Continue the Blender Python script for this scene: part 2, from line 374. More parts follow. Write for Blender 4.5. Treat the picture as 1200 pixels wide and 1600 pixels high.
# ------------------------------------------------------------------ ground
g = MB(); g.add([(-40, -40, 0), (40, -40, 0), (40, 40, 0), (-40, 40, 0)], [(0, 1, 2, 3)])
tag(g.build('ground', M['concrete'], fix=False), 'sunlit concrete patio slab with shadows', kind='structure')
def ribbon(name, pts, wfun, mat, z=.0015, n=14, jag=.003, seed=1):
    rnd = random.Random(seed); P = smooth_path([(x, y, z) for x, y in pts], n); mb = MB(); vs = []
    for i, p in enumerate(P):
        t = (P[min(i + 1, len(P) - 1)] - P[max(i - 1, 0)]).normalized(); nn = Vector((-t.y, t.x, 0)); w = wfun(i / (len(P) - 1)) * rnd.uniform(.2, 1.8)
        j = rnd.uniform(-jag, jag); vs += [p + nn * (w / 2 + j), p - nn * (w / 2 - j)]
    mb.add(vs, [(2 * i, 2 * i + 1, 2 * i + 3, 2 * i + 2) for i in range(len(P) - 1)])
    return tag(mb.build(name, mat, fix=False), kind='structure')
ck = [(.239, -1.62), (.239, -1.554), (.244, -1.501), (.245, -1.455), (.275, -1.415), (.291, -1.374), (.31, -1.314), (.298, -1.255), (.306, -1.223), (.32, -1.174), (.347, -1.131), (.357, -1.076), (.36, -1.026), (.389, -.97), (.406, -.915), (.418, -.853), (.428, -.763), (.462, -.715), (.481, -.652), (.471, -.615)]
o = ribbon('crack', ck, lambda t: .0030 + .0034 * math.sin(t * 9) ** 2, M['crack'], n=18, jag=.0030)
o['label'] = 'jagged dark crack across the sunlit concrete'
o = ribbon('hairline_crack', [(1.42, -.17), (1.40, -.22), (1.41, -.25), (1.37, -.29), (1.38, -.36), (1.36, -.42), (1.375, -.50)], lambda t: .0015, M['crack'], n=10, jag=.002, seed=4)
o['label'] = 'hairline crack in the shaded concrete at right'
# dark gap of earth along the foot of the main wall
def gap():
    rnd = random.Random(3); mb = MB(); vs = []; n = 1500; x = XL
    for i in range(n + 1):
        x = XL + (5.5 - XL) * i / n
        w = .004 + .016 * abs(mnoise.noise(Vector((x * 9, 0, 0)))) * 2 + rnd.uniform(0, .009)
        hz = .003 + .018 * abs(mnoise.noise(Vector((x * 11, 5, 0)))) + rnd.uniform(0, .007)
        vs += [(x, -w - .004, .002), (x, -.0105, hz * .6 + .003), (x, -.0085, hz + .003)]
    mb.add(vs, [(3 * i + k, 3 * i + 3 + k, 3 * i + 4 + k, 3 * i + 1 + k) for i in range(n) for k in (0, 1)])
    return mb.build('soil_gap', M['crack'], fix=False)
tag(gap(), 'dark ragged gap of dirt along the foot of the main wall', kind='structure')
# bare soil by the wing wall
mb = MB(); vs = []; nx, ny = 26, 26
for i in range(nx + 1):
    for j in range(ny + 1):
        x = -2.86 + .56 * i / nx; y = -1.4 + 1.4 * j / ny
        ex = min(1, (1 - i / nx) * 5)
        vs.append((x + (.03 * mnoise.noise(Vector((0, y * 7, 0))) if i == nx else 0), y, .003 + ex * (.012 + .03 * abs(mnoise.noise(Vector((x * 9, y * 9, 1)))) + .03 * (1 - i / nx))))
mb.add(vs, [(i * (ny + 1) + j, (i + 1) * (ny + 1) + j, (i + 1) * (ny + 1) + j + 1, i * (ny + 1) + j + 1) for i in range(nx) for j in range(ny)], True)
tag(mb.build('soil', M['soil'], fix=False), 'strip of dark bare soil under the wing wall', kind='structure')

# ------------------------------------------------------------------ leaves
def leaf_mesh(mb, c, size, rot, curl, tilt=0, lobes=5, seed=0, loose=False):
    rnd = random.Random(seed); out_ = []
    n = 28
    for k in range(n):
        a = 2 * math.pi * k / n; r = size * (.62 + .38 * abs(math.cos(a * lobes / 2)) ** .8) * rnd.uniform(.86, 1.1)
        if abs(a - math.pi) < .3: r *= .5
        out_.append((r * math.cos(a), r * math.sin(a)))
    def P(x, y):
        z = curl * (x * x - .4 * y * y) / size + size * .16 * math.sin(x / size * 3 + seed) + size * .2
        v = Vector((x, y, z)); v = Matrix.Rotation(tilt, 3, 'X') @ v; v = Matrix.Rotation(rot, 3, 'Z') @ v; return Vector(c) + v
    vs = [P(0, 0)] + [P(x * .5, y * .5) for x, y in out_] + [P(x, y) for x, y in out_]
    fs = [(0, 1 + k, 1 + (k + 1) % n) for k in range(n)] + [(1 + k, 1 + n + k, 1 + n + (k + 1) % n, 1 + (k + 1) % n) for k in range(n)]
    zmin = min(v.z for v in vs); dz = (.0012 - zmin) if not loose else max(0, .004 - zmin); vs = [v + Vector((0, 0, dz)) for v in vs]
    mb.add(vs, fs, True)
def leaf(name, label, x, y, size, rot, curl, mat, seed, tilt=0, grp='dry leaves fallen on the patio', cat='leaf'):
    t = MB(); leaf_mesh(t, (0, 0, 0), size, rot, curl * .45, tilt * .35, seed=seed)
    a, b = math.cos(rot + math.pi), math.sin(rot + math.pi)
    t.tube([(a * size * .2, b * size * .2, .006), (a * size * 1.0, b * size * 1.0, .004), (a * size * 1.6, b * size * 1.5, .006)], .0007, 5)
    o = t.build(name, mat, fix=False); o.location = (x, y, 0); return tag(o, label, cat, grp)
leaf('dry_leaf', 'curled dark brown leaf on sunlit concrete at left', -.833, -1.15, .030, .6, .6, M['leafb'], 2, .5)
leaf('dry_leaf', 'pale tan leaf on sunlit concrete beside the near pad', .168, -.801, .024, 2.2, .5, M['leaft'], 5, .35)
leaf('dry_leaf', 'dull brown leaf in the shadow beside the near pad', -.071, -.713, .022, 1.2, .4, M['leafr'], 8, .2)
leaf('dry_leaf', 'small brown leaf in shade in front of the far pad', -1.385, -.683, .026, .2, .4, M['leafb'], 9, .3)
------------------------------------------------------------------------
Problem details:
Make an exact copy of the data above.

Task response:
Continue the Blender Python script for this scene: part 2, from line 374. More parts follow. Write for Blender 4.5. Treat the picture as 1200 pixels wide and 1600 pixels high.
# ------------------------------------------------------------------ ground
g = MB(); g.add([(-40, -40, 0), (40, -40, 0), (40, 40, 0), (-40, 40, 0)], [(0, 1, 2, 3)])
tag(g.build('ground', M['concrete'], fix=False), 'sunlit concrete patio slab with shadows', kind='structure')
def ribbon(name, pts, wfun, mat, z=.0015, n=14, jag=.003, seed=1):
    rnd = random.Random(seed); P = smooth_path([(x, y, z) for x, y in pts], n); mb = MB(); vs = []
    for i, p in enumerate(P):
        t = (P[min(i + 1, len(P) - 1)] - P[max(i - 1, 0)]).normalized(); nn = Vector((-t.y, t.x, 0)); w = wfun(i / (len(P) - 1)) * rnd.uniform(.2, 1.8)
        j = rnd.uniform(-jag, jag); vs += [p + nn * (w / 2 + j), p - nn * (w / 2 - j)]
    mb.add(vs, [(2 * i, 2 * i + 1, 2 * i + 3, 2 * i + 2) for i in range(len(P) - 1)])
    return tag(mb.build(name, mat, fix=False), kind='structure')
ck = [(.239, -1.62), (.239, -1.554), (.244, -1.501), (.245, -1.455), (.275, -1.415), (.291, -1.374), (.31, -1.314), (.298, -1.255), (.306, -1.223), (.32, -1.174), (.347, -1.131), (.357, -1.076), (.36, -1.026), (.389, -.97), (.406, -.915), (.418, -.853), (.428, -.763), (.462, -.715), (.481, -.652), (.471, -.615)]
o = ribbon('crack', ck, lambda t: .0030 + .0034 * math.sin(t * 9) ** 2, M['crack'], n=18, jag=.0030)
o['label'] = 'jagged dark crack across the sunlit concrete'
o = ribbon('hairline_crack', [(1.42, -.17), (1.40, -.22), (1.41, -.25), (1.37, -.29), (1.38, -.36), (1.36, -.42), (1.375, -.50)], lambda t: .0015, M['crack'], n=10, jag=.002, seed=4)
o['label'] = 'hairline crack in the shaded concrete at right'
# dark gap of earth along the foot of the main wall
def gap():
    rnd = random.Random(3); mb = MB(); vs = []; n = 1500; x = XL
    for i in range(n + 1):
        x = XL + (5.5 - XL) * i / n
        w = .004 + .016 * abs(mnoise.noise(Vector((x * 9, 0, 0)))) * 2 + rnd.uniform(0, .009)
        hz = .003 + .018 * abs(mnoise.noise(Vector((x * 11, 5, 0)))) + rnd.uniform(0, .007)
        vs += [(x, -w - .004, .002), (x, -.0105, hz * .6 + .003), (x, -.0085, hz + .003)]
    mb.add(vs, [(3 * i + k, 3 * i + 3 + k, 3 * i + 4 + k, 3 * i + 1 + k) for i in range(n) for k in (0, 1)])
    return mb.build('soil_gap', M['crack'], fix=False)
tag(gap(), 'dark ragged gap of dirt along the foot of the main wall', kind='structure')
# bare soil by the wing wall
mb = MB(); vs = []; nx, ny = 26, 26
for i in range(nx + 1):
    for j in range(ny + 1):
        x = -2.86 + .56 * i / nx; y = -1.4 + 1.4 * j / ny
        ex = min(1, (1 - i / nx) * 5)
        vs.append((x + (.03 * mnoise.noise(Vector((0, y * 7, 0))) if i == nx else 0), y, .003 + ex * (.012 + .03 * abs(mnoise.noise(Vector((x * 9, y * 9, 1)))) + .03 * (1 - i / nx))))
mb.add(vs, [(i * (ny + 1) + j, (i + 1) * (ny + 1) + j, (i + 1) * (ny + 1) + j + 1, i * (ny + 1) + j + 1) for i in range(nx) for j in range(ny)], True)
tag(mb.build('soil', M['soil'], fix=False), 'strip of dark bare soil under the wing wall', kind='structure')

# ------------------------------------------------------------------ leaves
def leaf_mesh(mb, c, size, rot, curl, tilt=0, lobes=5, seed=0, loose=False):
    rnd = random.Random(seed); out_ = []
    n = 28
    for k in range(n):
        a = 2 * math.pi * k / n; r = size * (.62 + .38 * abs(math.cos(a * lobes / 2)) ** .8) * rnd.uniform(.86, 1.1)
        if abs(a - math.pi) < .3: r *= .5
        out_.append((r * math.cos(a), r * math.sin(a)))
    def P(x, y):
        z = curl * (x * x - .4 * y * y) / size + size * .16 * math.sin(x / size * 3 + seed) + size * .2
        v = Vector((x, y, z)); v = Matrix.Rotation(tilt, 3, 'X') @ v; v = Matrix.Rotation(rot, 3, 'Z') @ v; return Vector(c) + v
    vs = [P(0, 0)] + [P(x * .5, y * .5) for x, y in out_] + [P(x, y) for x, y in out_]
    fs = [(0, 1 + k, 1 + (k + 1) % n) for k in range(n)] + [(1 + k, 1 + n + k, 1 + n + (k + 1) % n, 1 + (k + 1) % n) for k in range(n)]
    zmin = min(v.z for v in vs); dz = (.0012 - zmin) if not loose else max(0, .004 - zmin); vs = [v + Vector((0, 0, dz)) for v in vs]
    mb.add(vs, fs, True)
def leaf(name, label, x, y, size, rot, curl, mat, seed, tilt=0, grp='dry leaves fallen on the patio', cat='leaf'):
    t = MB(); leaf_mesh(t, (0, 0, 0), size, rot, curl * .45, tilt * .35, seed=seed)
    a, b = math.cos(rot + math.pi), math.sin(rot + math.pi)
    t.tube([(a * size * .2, b * size * .2, .006), (a * size * 1.0, b * size * 1.0, .004), (a * size * 1.6, b * size * 1.5, .006)], .0007, 5)
    o = t.build(name, mat, fix=False); o.location = (x, y, 0); return tag(o, label, cat, grp)
leaf('dry_leaf', 'curled dark brown leaf on sunlit concrete at left', -.833, -1.15, .030, .6, .6, M['leafb'], 2, .5)
leaf('dry_leaf', 'pale tan leaf on sunlit concrete beside the near pad', .168, -.801, .024, 2.2, .5, M['leaft'], 5, .35)
leaf('dry_leaf', 'dull brown leaf in the shadow beside the near pad', -.071, -.713, .022, 1.2, .4, M['leafr'], 8, .2)
leaf('dry_leaf', 'small brown leaf in shade in front of the far pad', -1.385, -.683, .026, .2, .4, M['leafb'], 9, .3)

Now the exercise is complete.